Task statement:
Repeat everything from the first line of the listing below through the line that contains "PI = math.pi", exactly. Leave out pictures.

(begin)

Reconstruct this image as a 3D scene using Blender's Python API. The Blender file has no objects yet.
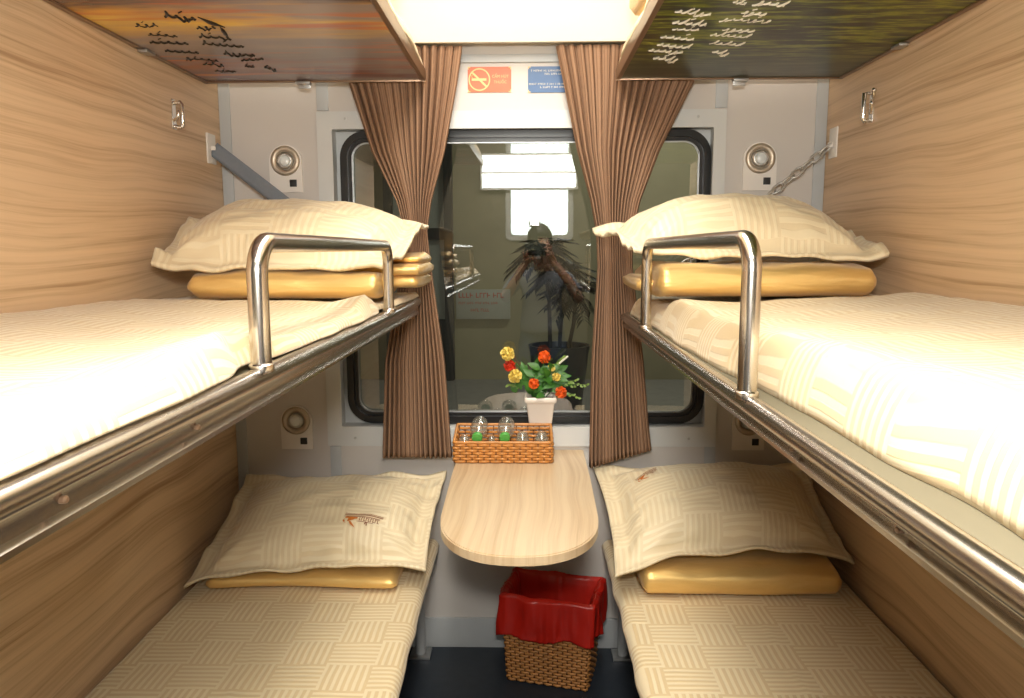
import bpy, bmesh, math, random
from mathutils import Vector, Matrix, noise
random.seed(7)
S = bpy.context.scene
COL = S.collection
PI = math.pi

# ------------------------------------------------------------------ mesh helpers
class MB:
    """collects shapes in world coordinates, builds ONE mesh"""
    def __init__(s): s.v = []; s.f = []; s.uv = {}
    def add(s, vs, fs, uvs=None):
        b = len(s.v); s.v += [tuple(p) for p in vs]
        for i, f in enumerate(fs):
            if uvs is not None: s.uv[len(s.f)] = [uvs[k] for k in f]
            s.f.append([b + k for k in f])
        return s
    def box(s, x0, x1, y0, y1, z0, z1, bev=0.0, rot=None):
        bm = bmesh.new(); bmesh.ops.create_cube(bm, size=1)
        for v in bm.verts:
            v.co = Vector(((v.co.x + .5) * (x1 - x0) + x0, (v.co.y + .5) * (y1 - y0) + y0, (v.co.z + .5) * (z1 - z0) + z0))
        if bev > 0: bmesh.ops.bevel(bm, geom=bm.edges[:], offset=bev, segments=2, profile=.6, affect='EDGES')
        return s._bm(bm, rot)
    def _bm(s, bm, rot=None):
        if rot is not None: bmesh.ops.transform(bm, matrix=rot, verts=bm.verts)
        bm.verts.index_update()
        s.add([v.co.copy() for v in bm.verts], [[v.index for v in f.verts] for f in bm.faces]); bm.free(); return s
    def sphere(s, c, r, sc=(1, 1, 1), seg=16, rot=None):
        bm = bmesh.new(); bmesh.ops.create_uvsphere(bm, u_segments=seg, v_segments=max(6, seg // 2), radius=r)
        M = Matrix.Translation(Vector(c)) @ (rot.to_4x4() if rot else Matrix.Identity(4)) @ Matrix.Diagonal((*sc, 1))
        return s._bm(bm, M)
    def tube(s, pts, r, n=10, closed=False, cap=True, twist=None):
        pts = [Vector(p) for p in pts]; N = len(pts); rs = r if isinstance(r, (list, tuple)) else [r] * N
        up = None; vs = []
        for i, p in enumerate(pts):
            if closed: t = pts[(i + 1) % N] - pts[i - 1]
            else: t = pts[min(i + 1, N - 1)] - pts[max(i - 1, 0)]
            t.normalize()
            if up is None:
                up = Vector((0, 0, 1)) if abs(t.z) < .9 else Vector((1, 0, 0))
            a = (up - t * up.dot(t))
            if a.length < 1e-6: a = t.orthogonal()
            a.normalize(); up = a; b = t.cross(a)
            for k in range(n):
                th = 2 * PI * k / n; vs.append(p + (a * math.cos(th) + b * math.sin(th)) * rs[i])
        fs = []
        for i in range(N if closed else N - 1):
            j = (i + 1) % N
            for k in range(n):
                l = (k + 1) % n; fs.append([i * n + k, i * n + l, j * n + l, j * n + k])
        if cap and not closed: fs.append(list(range(n))[::-1]); fs.append([(N - 1) * n + k for k in range(n)])
        return s.add(vs, fs)
    def lathe(s, prof, c, axis=None, n=28):
        """prof = [(radius, height)], revolved about axis through c"""
        ax = Vector(axis or (0, 0, 1)).normalized(); a = ax.orthogonal().normalized(); b = ax.cross(a); c = Vector(c)
        vs = []; fs = []
        for r, h in prof:
            for k in range(n):
                th = 2 * PI * k / n; vs.append(c + ax * h + (a * math.cos(th) + b * math.sin(th)) * r)
        for i in range(len(prof) - 1):
            for k in range(n):
                l = (k + 1) % n; fs.append([i * n + k, i * n + l, (i + 1) * n + l, (i + 1) * n + k])
        return s.add(vs, fs)
    def prism(s, poly, fn, d0, d1):
        """poly = 2D outline, fn(a,b,d) -> point"""
        n = len(poly); vs = [fn(a, b, d0) for a, b in poly] + [fn(a, b, d1) for a, b in poly]
        fs = [list(range(n))[::-1], [n + k for k in range(n)]] + [[k, (k + 1) % n, n + (k + 1) % n, n + k] for k in range(n)]
        return s.add(vs, fs)
    def grid(s, nu, nv, fn, uvf=None, closed_u=False):
        vs = []; uv = []
        for j in range(nv + 1):
            for i in range(nu + 1):
                u, v = i / nu, j / nv; vs.append(fn(u, v)); uv.append(uvf(u, v) if uvf else (u, v))
        fs = [[j * (nu + 1) + i, j * (nu + 1) + i + 1, (j + 1) * (nu + 1) + i + 1, (j + 1) * (nu + 1) + i] for j in range(nv) for i in range(nu)]
        return s.add(vs, fs, uv)

ORG = {}
def props(o, label=None, cat=None, group=None, kind=None):
    if label: o['label'] = label
    if cat: o['category'] = cat
    if group: o['group'] = group
    if kind: o['kind'] = kind
    return o
def thing(name, loc, label, cat, group=None):
    o = bpy.data.objects.new(name, None); o.empty_display_size = .05; COL.objects.link(o); o.location = loc; ORG[o.name] = Vector(loc)
    return props(o, label, cat, group)
def obj(name, mb, mat, parent=None, label=None, cat=None, group=None, kind=None, smooth=30, weld=True, solid=0):
    xs = [p[0] for p in mb.v]; ys = [p[1] for p in mb.v]; zs = [p[2] for p in mb.v]
    org = ORG[parent.name] if parent is not None else Vector(((min(xs) + max(xs)) / 2, (min(ys) + max(ys)) / 2, min(zs)))
    me = bpy.data.meshes.new(name); me.from_pydata([Vector(p) - org for p in mb.v], [], mb.f)
    if mb.uv:
        l = me.uv_layers.new(name='UVMap')
        for pi, uvs in mb.uv.items():
            for k, li in enumerate(me.polygons[pi].loop_indices): l.data[li].uv = uvs[k]
    bm = bmesh.new(); bm.from_mesh(me)
    if weld: bmesh.ops.remove_doubles(bm, verts=bm.verts, dist=1e-5)
    bmesh.ops.recalc_face_normals(bm, faces=bm.faces); bm.to_mesh(me); bm.free()
    if smooth:
        for p in me.polygons: p.use_smooth = True
        if smooth < 180: me.set_sharp_from_angle(angle=math.radians(smooth))
    me.materials.append(mat)
    o = bpy.data.objects.new(name, me); COL.objects.link(o)
    if parent is not None: o.parent = parent
    else: o.location = org
    ORG[o.name] = org
    if solid:
        m = o.modifiers.new('thickness', 'SOLIDIFY'); m.thickness = solid; m.offset = 0
    return props(o, label, cat, group, kind)
def copy_tree(o, parent=None):
    c = o.copy(); COL.objects.link(c)
    if parent is not None: c.parent = parent
    for ch in [x for x in o.children]: copy_tree(ch, c)
    return c
def struct(name, mb, mat, **k): return obj(name, mb, mat, kind='structure', **k)
def lerp(a, b, t): return a + (b - a) * t
def sm(t): t = max(0, min(1, t)); return t * t * (3 - 2 * t)
def nz(x, y, z=0): return noise.noise(Vector((x, y, z)))
def rrect(x0, x1, z0, z1, r, n=8):
    out = []
    for cx, cz, a0 in ((x1 - r, z1 - r, 0), (x0 + r, z1 - r, 90), (x0 + r, z0 + r, 180), (x1 - r, z0 + r, 270)):
        for k in range(n + 1):
            a = math.radians(a0 + 90 * k / n); out.append((cx + r * math.cos(a), cz + r * math.sin(a)))
    return out
def ring(mb, outer, inner, fn, d0, d1):
    n = len(outer); vs = []
    for d in (d0, d1):
        vs += [fn(a, b, d) for a, b in outer]; vs += [fn(a, b, d) for a, b in inner]
    fs = []
    for k in range(n):
        l = (k + 1) % n
        fs += [[k, l, n + l, n + k], [2 * n + k, 3 * n + k, 3 * n + l, 2 * n + l], [k, 2 * n + k, 2 * n + l, l], [n + k, n + l, 3 * n + l, 3 * n + k]]
    return mb.add(vs, fs)
XZ = lambda a, b, d: Vector((a, d, b))

# ------------------------------------------------------------------ materials
class NT:
    def __init__(s, name):
        s.m = bpy.data.materials.new(name); s.m.use_nodes = True; s.t = s.m.node_tree; s.t.nodes.clear()
        s.out = s.t.nodes.new('ShaderNodeOutputMaterial')
    def n(s, typ, ins=None, **kw):
        d = s.t.nodes.new('ShaderNode' + typ)
        for k, v in kw.items(): setattr(d, k, v)
        for k, v in (ins or {}).items(): s.set(d.inputs[k], v)
        return d
    def set(s, i, v):
        if isinstance(v, bpy.types.NodeSocket): s.t.links.new(v, i)
        elif isinstance(v, bpy.types.Node): s.t.links.new(v.outputs[0], i)
        else:
            if hasattr(i.default_value, '__len__') and len(i.default_value) == 4 and len(v) == 3: v = (*v, 1)
            i.default_value = v
    def math(s, op, a, b=None, c=None):
        d = s.n('Math', operation=op); s.set(d.inputs[0], a)
        if b is not None: s.set(d.inputs[1], b)
        if c is not None: s.set(d.inputs[2], c)
        return d.outputs[0]
    def mix(s, f, a, b, bt='MIX'):
        d = s.n('Mix', data_type='RGBA', blend_type=bt); s.set(d.inputs[0], f); s.set(d.inputs[6], a); s.set(d.inputs[7], b); return d.outputs[2]
    def ramp(s, f, stops):
        d = s.n('ValToRGB'); e = d.color_ramp.elements
        while len(e) < len(stops): e.new(.5)
        for el, (p, c) in zip(e, stops): el.position = p; el.color = (*c, 1) if len(c) == 3 else c
        s.set(d.inputs[0], f); return d.outputs[0]
    def pbr(s, col, rough=.5, metal=0, spec=.5, bump=None, bstr=.3, bdist=.002, **ins):
        b = s.n('BsdfPrincipled'); s.set(b.inputs['Base Color'], col); s.set(b.inputs['Roughness'], rough); b.inputs['Metallic'].default_value = metal
        b.inputs['Specular IOR Level'].default_value = spec
        for k, v in ins.items(): s.set(b.inputs[k.replace('_', ' ')], v)
        if bump is not None:
            bp = s.n('Bump', {'Height': bump, 'Strength': bstr, 'Distance': bdist}); s.set(b.inputs['Normal'], bp)
        s.t.links.new(b.outputs[0], s.out.inputs[0]); return s.m
    def xyz(s, kind='Object'):
        tc = s.n('TexCoord'); sp = s.n('SeparateXYZ', {0: tc.outputs[kind]}); return sp.outputs
    def vec(s, x, y, z=0.0):
        c = s.n('CombineXYZ'); s.set(c.inputs[0], x); s.set(c.inputs[1], y); s.set(c.inputs[2], z); return c.outputs[0]
    def noise(s, vec, scale=1, detail=3, rough=.5, dist=0):
        d = s.n('TexNoise', {'Vector': vec, 'Scale': scale, 'Detail': detail, 'Roughness': rough, 'Distortion': dist}); return d.outputs[0]

def plain(name, col, rough=.5, metal=0, spec=.5, var=.06, scale=14, bump=0, **ins):
    t = NT(name); p = t.xyz(); v = t.vec(p[0], p[1], p[2]); n = t.noise(v, scale, 4)
    c = t.mix(n, tuple(x * (1 - var) for x in col), tuple(min(1, x * (1 + var)) for x in col))
    return t.pbr(c, rough, metal, spec, bump=(t.noise(v, scale * 12, 3) if bump else None), bstr=bump, **ins)

def wood(name, cross, light, mid, dark, rough=.35, along=1, k=1.0):
    t = NT(name); p = t.xyz(); c = p[cross]; l = p[along]
    warp = t.noise(t.vec(t.math('MULTIPLY', c, 1.6 * k), t.math('MULTIPLY', l, .9), 0.3), 1, 2)
    w2 = t.noise(t.vec(t.math('MULTIPLY', c, 9 * k), t.math('MULTIPLY', l, 1.3), 4.1), 1, 3)
    cc = t.math('ADD', c, t.math('MULTIPLY', warp, .16 / k)); cc = t.math('ADD', cc, t.math('MULTIPLY', w2, .018 / k))
    b1 = t.noise(t.vec(t.math('MULTIPLY', cc, 30 * k), t.math('MULTIPLY', l, .45), 1.7), 1, 6, .68)
    b2 = t.noise(t.vec(t.math('MULTIPLY', cc, 95 * k), t.math('MULTIPLY', l, 1.3), 5.2), 1, 4, .65)
    fib = t.noise(t.vec(t.math('MULTIPLY', cc, 420), t.math('MULTIPLY', l, 7), 2.2), 1, 2)
    b = t.math('ADD', t.math('MULTIPLY', b1, .58), t.math('ADD', t.math('MULTIPLY', b2, .34), t.math('MULTIPLY', fib, .08)))
    col = t.ramp(b, [(.36, dark), (.455, mid), (.53, light), (.66, tuple(min(1, x * 1.08) for x in light))])
    return t.pbr(col, rough, 0, .4, bump=fib, bstr=.05)

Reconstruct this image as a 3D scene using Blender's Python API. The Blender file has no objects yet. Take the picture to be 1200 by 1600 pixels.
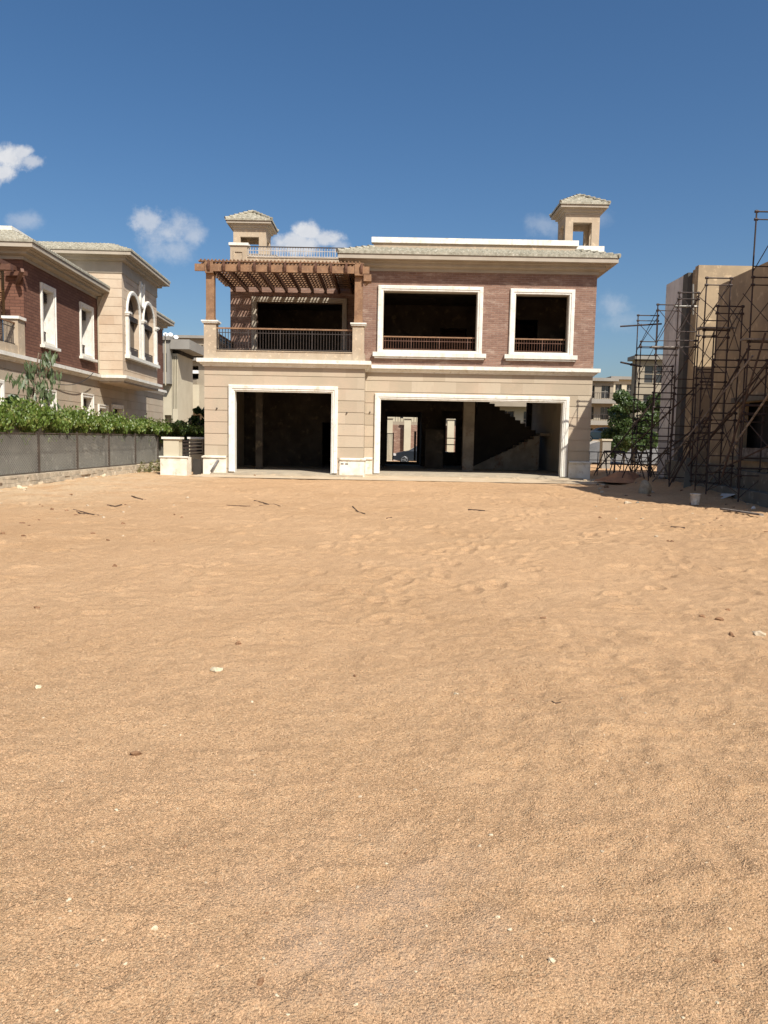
import bpy, bmesh, math, random
import numpy as np
random.seed(7); rng = np.random.default_rng(11)
R = math.radians
scene = bpy.context.scene
COL = scene.collection

# ------------------------------------------------------------------ camera geometry
FOC, EYE = 1200.0, 1.6
TH, RO = math.atan(116/FOC), R(1.06)
fw = np.array((0, math.cos(TH), -math.sin(TH))); u0 = np.array((0, math.sin(TH), math.cos(TH))); r0 = np.array((1., 0, 0))
cr = r0*math.cos(RO)+u0*math.sin(RO); cu = u0*math.cos(RO)-r0*math.sin(RO)
CAM = np.array((0, 0, EYE))
def ray(px, py): return fw*FOC+cr*(px-600)-cu*(py-800)
def at(px, py, Y=None, Z=None, X=None):
    d = ray(px, py)
    s = Y/d[1] if Y is not None else ((Z-EYE)/d[2] if Z is not None else X/d[0])
    return tuple(CAM+d*s)

# ------------------------------------------------------------------ ground height
def sstep(a, b, x):
    t = np.clip((x-a)/(b-a), 0, 1); return t*t*(3-2*t)
def ground_h(x, y):
    x = np.asarray(x, float); y = np.asarray(y, float)
    h = 0.30*sstep(8.7, 9.8, x)*sstep(19, 25, y)*(1-sstep(44, 50, y))
    h = h-0.30*sstep(46, 52, y)*(1-sstep(9, 13, x))
    h = h+1.55*sstep(13, 17, x)*sstep(52, 60, y)
    h = h+0.05*sstep(-6, -10, x)*sstep(18, 26, y)
    return h
def gh(x, y): return float(ground_h(x, y))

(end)

Exercise result:
Reconstruct this image as a 3D scene using Blender's Python API. The Blender file has no objects yet.
import bpy, bmesh, math, random
from mathutils import Vector, Matrix, noise
random.seed(7)
S = bpy.context.scene
COL = S.collection
PI = math.pi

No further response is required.